Google Reader, Javascript and Flash

I had the idea some time ago to highlight the source code I post via Javascript. I gravitated towards this solution because I don't have source level control of Blogger (or do I? ;-)). My thought process was the following: include one .js in each post, which will check if the customization was already done and perform the customization if necessary. However very rapidly I discovered that Google Reader (and I assume that other web-based readers as well) strip JS (probably for security reasons).

While pondering different possible solutions, I thought of two things:

  • First: why doesn't Google Reader just put HTML extracted from clients in an IFRAME from a custom / randomly generated subdomain (ie. qwefwer.googlereader.com)? The IFRAME could have no border and the appropriate width-height (and the correct overflow style), making it indistinguishable from a plain page. The idea being that the same origin policy would prevent malicious JS fiddling with elements it shouldn't. However this was probably harder and possibly less secure than going with the whitelisting.
  • Second: I observed that Google Reader allows Flash to be embedded in the blog posts.
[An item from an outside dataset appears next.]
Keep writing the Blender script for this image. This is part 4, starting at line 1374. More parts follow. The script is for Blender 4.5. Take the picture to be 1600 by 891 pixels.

Or at least I thought it did. So I've said: aha! I can embed flash, flash can execute Javascript, so I can execute Javascript!

Unfortunately (fortunately?) this is not the case. They seem to employ a whitelisting solution, removing any embed/object tags which specify a source that is not on the whitelist. As far as I can tell the whitelist is not public, but it includes at least some online video services. BTW, if you wish to the Google Reader traffic in Fiddler, don't forget that responses are GZIP compressed, which Fiddler doesn't decompress automatically :(

Where does this leave us?

No javascript for you! Unless you find some kind of security hole in one of the whitelisted Flash movies. If you do however, you can take over the whole session, because your JS will run in the context of the Google Reader.

I don't know what kind of filtering is applied to other objects (Java Applets, Silverlight, etc), but from what I've seen I assume that they would be filtered out.

It would be very nice if they would adopt the IFRAME approach, because that would mean both more security and the possibility for them to enable full JS / object support.